Christopher Awre
Integration Architect
University of Hull
The Contextual Resource Evaluation Environment (CREE) project, funded by the Joint Information Systems Committee (JISC), is exploring how users wish to make use of Internet and library-based search tools within a variety of environments. The University of Hull is working with the Universities of Oxford, Edinburgh and York, as well as Newark & Sherwood College and instructional media + magic inc. in Washington DC, to examine how search tools can be presented to the user in different contexts, offering search functionality in relation to learning, teaching and research activities.

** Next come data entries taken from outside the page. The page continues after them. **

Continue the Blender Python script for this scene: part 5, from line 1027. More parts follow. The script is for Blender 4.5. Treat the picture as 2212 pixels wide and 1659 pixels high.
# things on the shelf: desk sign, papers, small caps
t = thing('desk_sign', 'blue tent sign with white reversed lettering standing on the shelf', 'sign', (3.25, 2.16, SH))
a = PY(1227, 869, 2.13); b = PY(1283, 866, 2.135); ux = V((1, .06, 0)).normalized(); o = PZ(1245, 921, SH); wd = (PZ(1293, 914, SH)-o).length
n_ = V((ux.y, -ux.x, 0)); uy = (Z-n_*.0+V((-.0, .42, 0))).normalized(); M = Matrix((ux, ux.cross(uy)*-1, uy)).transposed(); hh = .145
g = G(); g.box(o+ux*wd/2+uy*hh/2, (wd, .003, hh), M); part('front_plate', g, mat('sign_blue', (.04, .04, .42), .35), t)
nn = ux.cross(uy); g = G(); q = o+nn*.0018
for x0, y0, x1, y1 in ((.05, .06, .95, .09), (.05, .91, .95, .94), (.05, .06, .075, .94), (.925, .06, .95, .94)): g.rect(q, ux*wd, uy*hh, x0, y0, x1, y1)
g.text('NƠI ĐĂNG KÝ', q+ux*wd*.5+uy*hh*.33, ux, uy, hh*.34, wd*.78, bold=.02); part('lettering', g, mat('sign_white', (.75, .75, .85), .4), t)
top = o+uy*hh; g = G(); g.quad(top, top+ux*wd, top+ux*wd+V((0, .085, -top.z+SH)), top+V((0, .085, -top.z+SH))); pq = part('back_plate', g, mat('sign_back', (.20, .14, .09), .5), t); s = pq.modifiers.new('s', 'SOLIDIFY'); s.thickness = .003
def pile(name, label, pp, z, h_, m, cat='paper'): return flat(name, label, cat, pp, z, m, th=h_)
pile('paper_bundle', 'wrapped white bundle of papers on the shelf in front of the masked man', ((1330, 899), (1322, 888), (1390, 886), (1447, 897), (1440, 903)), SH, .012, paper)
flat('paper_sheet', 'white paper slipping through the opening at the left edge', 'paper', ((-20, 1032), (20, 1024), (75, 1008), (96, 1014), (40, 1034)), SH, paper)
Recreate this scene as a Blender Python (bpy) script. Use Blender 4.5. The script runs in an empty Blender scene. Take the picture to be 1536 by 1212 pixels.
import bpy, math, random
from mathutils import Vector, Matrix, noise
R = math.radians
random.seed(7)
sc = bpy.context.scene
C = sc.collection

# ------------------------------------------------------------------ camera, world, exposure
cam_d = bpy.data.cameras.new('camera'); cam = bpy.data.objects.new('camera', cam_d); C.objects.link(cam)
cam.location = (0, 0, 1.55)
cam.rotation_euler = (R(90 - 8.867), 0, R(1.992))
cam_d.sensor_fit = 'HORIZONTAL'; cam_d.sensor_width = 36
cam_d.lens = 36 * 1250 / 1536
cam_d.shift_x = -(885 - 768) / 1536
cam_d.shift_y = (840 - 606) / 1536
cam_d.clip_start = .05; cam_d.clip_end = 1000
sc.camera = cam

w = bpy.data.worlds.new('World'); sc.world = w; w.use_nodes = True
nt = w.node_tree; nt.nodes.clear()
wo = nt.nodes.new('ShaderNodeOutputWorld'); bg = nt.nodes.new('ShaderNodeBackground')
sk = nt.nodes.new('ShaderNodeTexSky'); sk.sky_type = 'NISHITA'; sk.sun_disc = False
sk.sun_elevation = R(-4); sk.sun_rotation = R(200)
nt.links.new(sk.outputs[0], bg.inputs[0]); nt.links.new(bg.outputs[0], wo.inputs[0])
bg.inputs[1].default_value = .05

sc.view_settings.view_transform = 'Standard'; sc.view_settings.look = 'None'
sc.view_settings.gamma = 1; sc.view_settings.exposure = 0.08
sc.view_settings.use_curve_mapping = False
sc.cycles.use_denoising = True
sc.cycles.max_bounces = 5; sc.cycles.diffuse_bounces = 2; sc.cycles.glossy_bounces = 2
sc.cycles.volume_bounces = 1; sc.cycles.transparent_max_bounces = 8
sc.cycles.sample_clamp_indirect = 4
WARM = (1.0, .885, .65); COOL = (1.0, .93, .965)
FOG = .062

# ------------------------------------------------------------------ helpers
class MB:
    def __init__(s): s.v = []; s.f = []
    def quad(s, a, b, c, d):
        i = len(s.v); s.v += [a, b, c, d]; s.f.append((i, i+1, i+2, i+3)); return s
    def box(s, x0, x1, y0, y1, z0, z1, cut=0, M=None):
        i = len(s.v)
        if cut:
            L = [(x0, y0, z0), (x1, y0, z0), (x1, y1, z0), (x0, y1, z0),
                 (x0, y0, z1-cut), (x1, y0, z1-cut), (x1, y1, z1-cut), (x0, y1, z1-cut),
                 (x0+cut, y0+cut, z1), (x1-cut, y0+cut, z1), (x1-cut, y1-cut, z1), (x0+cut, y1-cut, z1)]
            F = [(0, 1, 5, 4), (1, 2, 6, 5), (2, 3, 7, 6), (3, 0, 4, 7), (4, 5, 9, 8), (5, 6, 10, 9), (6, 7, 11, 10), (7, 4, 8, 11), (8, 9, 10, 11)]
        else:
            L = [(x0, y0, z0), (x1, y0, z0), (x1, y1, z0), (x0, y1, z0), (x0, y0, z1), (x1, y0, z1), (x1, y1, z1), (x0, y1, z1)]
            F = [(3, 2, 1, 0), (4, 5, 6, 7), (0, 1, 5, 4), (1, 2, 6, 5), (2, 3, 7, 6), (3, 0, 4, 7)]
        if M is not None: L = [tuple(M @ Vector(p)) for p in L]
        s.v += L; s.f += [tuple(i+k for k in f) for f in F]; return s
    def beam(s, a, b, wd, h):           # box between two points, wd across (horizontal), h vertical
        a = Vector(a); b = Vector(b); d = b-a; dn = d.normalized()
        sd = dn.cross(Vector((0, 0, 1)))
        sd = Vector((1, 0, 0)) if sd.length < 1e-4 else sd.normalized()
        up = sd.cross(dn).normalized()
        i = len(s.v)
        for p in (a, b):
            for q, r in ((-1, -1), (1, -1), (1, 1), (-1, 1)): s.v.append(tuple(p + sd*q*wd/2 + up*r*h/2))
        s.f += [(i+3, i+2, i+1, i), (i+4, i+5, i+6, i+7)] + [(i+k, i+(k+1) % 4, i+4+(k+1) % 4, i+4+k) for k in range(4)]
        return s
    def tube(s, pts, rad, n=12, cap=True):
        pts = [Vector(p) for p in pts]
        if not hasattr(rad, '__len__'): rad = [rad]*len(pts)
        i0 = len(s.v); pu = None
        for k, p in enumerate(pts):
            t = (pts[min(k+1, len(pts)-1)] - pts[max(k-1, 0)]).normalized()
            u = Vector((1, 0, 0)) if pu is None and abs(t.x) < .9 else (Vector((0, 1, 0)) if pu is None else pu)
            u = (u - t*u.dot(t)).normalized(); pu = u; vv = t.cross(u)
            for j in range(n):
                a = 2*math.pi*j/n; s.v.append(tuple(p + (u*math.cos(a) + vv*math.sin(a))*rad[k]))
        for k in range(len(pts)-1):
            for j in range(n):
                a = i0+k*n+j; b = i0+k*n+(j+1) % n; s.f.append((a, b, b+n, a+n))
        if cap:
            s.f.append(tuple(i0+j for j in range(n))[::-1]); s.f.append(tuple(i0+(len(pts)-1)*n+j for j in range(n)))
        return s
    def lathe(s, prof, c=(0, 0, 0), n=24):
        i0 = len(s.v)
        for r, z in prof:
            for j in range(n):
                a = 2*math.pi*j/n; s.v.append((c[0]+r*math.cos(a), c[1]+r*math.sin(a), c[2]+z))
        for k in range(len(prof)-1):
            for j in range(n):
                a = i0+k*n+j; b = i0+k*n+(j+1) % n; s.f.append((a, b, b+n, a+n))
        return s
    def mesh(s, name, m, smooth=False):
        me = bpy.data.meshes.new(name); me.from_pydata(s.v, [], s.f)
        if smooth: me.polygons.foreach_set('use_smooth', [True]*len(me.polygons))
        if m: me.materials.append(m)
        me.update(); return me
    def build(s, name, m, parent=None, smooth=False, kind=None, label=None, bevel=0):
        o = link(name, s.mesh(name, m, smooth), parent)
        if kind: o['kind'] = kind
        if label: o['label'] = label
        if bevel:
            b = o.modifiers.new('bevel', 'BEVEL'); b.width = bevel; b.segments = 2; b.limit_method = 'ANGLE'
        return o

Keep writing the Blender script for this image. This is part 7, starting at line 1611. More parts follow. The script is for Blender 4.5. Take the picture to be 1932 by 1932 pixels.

The project is approaching this work through two tracks of activity:
• User requirements assessment
• Technical development
The user requirements assessment has so far involved a national UK survey, which received over 4000 responses, and a series of focus groups. These set out to examine what search tools are used within universities and colleges, and how users would like to use these tools. They have provided a body of knowledge on how users within post-16 education, both staff and students, currently make use of search tools ranging from Google through to specific subject-based resources. This knowledge offers valuable evidence to librarians and system developers on how such tools should be presented to users. Within CREE, the results from this work are informing the development of a series of interactive demonstrators that will be used to test user reaction to the presentation of search tools within different environments and contexts, including regular webpages, a course management system and an institutional portal. To support the latter, the technical development strand of the project is investigating the use of the JSR 168 and WSRP portlet standards to enable existing search tools to be surfaced within these environments and their functionality made available within these. The search tools, covering access to library catalogs, bibliographic databases and subject-specific resources, have previously been developed within JISC-funded projects. Google is also being presented within a portlet in order to compare usage and gain feedback on the association of this with more specific search tools.
The project hopes to establish how users wish to use search tools in different environments for their learning, teaching and research, in order to inform system developers within institutions. Technically, the experience of using the portlet standards to adapt existing search tools will also be shared to facilitate this activity elsewhere. In both cases, dissemination of the project outputs and learning is a key element of the project’s success. This presentation will report the findings of the user evaluation carried out to date and show how the technical development work is enabling interactive user testing and consideration of the long-term use of portlet standards for the presentation of search services.